---------- Given entries

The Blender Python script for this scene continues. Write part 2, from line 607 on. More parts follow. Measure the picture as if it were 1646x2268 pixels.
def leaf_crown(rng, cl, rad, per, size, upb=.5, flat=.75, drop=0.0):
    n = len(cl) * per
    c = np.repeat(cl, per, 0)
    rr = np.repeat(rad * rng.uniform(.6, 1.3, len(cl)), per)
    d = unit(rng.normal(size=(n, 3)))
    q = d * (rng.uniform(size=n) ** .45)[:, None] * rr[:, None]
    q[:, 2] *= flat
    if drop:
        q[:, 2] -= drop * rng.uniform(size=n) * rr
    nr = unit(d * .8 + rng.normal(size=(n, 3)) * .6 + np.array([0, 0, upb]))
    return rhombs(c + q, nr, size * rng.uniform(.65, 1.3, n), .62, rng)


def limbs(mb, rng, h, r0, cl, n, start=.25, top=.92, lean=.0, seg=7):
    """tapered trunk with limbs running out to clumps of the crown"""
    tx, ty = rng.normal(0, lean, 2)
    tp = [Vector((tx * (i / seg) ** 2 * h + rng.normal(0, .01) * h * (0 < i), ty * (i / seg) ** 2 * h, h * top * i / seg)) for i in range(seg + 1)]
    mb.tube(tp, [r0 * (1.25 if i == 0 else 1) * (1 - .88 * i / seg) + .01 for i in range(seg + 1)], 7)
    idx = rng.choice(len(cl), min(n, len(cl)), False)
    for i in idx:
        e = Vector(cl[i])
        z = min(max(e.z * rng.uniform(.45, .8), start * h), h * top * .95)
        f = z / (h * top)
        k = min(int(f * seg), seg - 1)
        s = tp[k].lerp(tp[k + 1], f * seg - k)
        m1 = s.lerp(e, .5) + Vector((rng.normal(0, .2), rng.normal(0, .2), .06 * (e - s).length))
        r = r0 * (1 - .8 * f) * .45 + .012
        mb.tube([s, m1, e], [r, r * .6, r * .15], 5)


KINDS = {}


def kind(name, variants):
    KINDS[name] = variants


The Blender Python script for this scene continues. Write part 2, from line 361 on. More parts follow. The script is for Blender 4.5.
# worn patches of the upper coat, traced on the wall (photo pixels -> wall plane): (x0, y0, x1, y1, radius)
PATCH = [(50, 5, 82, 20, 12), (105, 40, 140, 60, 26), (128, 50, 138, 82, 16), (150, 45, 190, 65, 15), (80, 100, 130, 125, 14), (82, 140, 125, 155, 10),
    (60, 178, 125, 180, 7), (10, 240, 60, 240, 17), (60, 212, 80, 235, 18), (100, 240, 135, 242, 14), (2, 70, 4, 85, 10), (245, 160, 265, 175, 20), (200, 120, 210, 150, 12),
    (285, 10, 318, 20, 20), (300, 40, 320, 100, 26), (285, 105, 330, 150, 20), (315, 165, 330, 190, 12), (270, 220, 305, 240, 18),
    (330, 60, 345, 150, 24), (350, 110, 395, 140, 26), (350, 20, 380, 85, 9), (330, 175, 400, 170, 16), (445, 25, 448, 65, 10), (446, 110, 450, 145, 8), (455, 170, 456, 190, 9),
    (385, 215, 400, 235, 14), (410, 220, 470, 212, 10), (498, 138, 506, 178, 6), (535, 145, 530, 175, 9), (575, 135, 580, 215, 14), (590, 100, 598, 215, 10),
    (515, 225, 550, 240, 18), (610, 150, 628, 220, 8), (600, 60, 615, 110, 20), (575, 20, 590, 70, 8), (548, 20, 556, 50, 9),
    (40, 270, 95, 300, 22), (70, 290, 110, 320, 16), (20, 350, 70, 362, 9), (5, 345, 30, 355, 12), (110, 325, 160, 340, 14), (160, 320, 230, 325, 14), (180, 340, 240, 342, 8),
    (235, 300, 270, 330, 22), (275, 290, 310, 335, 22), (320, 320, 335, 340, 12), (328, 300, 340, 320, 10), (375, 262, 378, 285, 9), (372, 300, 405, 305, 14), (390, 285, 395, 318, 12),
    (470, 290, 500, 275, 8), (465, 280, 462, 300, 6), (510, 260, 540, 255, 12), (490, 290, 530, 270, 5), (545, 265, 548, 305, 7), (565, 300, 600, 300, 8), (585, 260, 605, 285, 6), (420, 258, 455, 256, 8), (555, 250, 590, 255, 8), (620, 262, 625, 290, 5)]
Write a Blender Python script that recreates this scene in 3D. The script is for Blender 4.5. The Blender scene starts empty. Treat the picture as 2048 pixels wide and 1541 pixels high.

--------------------

- **The request**
All of the entries should be written out again exactly.

- **Response**
The Blender Python script for this scene continues. Write part 2, from line 607 on. More parts follow. Measure the picture as if it were 1646x2268 pixels.
def leaf_crown(rng, cl, rad, per, size, upb=.5, flat=.75, drop=0.0):
    n = len(cl) * per
    c = np.repeat(cl, per, 0)
    rr = np.repeat(rad * rng.uniform(.6, 1.3, len(cl)), per)
    d = unit(rng.normal(size=(n, 3)))
    q = d * (rng.uniform(size=n) ** .45)[:, None] * rr[:, None]
    q[:, 2] *= flat
    if drop:
        q[:, 2] -= drop * rng.uniform(size=n) * rr
    nr = unit(d * .8 + rng.normal(size=(n, 3)) * .6 + np.array([0, 0, upb]))
    return rhombs(c + q, nr, size * rng.uniform(.65, 1.3, n), .62, rng)


def limbs(mb, rng, h, r0, cl, n, start=.25, top=.92, lean=.0, seg=7):
    """tapered trunk with limbs running out to clumps of the crown"""
    tx, ty = rng.normal(0, lean, 2)
    tp = [Vector((tx * (i / seg) ** 2 * h + rng.normal(0, .01) * h * (0 < i), ty * (i / seg) ** 2 * h, h * top * i / seg)) for i in range(seg + 1)]
    mb.tube(tp, [r0 * (1.25 if i == 0 else 1) * (1 - .88 * i / seg) + .01 for i in range(seg + 1)], 7)
    idx = rng.choice(len(cl), min(n, len(cl)), False)
    for i in idx:
        e = Vector(cl[i])
        z = min(max(e.z * rng.uniform(.45, .8), start * h), h * top * .95)
        f = z / (h * top)
        k = min(int(f * seg), seg - 1)
        s = tp[k].lerp(tp[k + 1], f * seg - k)
        m1 = s.lerp(e, .5) + Vector((rng.normal(0, .2), rng.normal(0, .2), .06 * (e - s).length))
        r = r0 * (1 - .8 * f) * .45 + .012
        mb.tube([s, m1, e], [r, r * .6, r * .15], 5)


KINDS = {}


def kind(name, variants):
    KINDS[name] = variants


The Blender Python script for this scene continues. Write part 2, from line 361 on. More parts follow. The script is for Blender 4.5.
# worn patches of the upper coat, traced on the wall (photo pixels -> wall plane): (x0, y0, x1, y1, radius)
PATCH = [(50, 5, 82, 20, 12), (105, 40, 140, 60, 26), (128, 50, 138, 82, 16), (150, 45, 190, 65, 15), (80, 100, 130, 125, 14), (82, 140, 125, 155, 10),
    (60, 178, 125, 180, 7), (10, 240, 60, 240, 17), (60, 212, 80, 235, 18), (100, 240, 135, 242, 14), (2, 70, 4, 85, 10), (245, 160, 265, 175, 20), (200, 120, 210, 150, 12),
    (285, 10, 318, 20, 20), (300, 40, 320, 100, 26), (285, 105, 330, 150, 20), (315, 165, 330, 190, 12), (270, 220, 305, 240, 18),
    (330, 60, 345, 150, 24), (350, 110, 395, 140, 26), (350, 20, 380, 85, 9), (330, 175, 400, 170, 16), (445, 25, 448, 65, 10), (446, 110, 450, 145, 8), (455, 170, 456, 190, 9),
    (385, 215, 400, 235, 14), (410, 220, 470, 212, 10), (498, 138, 506, 178, 6), (535, 145, 530, 175, 9), (575, 135, 580, 215, 14), (590, 100, 598, 215, 10),
    (515, 225, 550, 240, 18), (610, 150, 628, 220, 8), (600, 60, 615, 110, 20), (575, 20, 590, 70, 8), (548, 20, 556, 50, 9),
    (40, 270, 95, 300, 22), (70, 290, 110, 320, 16), (20, 350, 70, 362, 9), (5, 345, 30, 355, 12), (110, 325, 160, 340, 14), (160, 320, 230, 325, 14), (180, 340, 240, 342, 8),
    (235, 300, 270, 330, 22), (275, 290, 310, 335, 22), (320, 320, 335, 340, 12), (328, 300, 340, 320, 10), (375, 262, 378, 285, 9), (372, 300, 405, 305, 14), (390, 285, 395, 318, 12),
    (470, 290, 500, 275, 8), (465, 280, 462, 300, 6), (510, 260, 540, 255, 12), (490, 290, 530, 270, 5), (545, 265, 548, 305, 7), (565, 300, 600, 300, 8), (585, 260, 605, 285, 6), (420, 258, 455, 256, 8), (555, 250, 590, 255, 8), (620, 262, 625, 290, 5)]
Write a Blender Python script that recreates this scene in 3D. The script is for Blender 4.5. The Blender scene starts empty. Treat the picture as 2048 pixels wide and 1541 pixels high.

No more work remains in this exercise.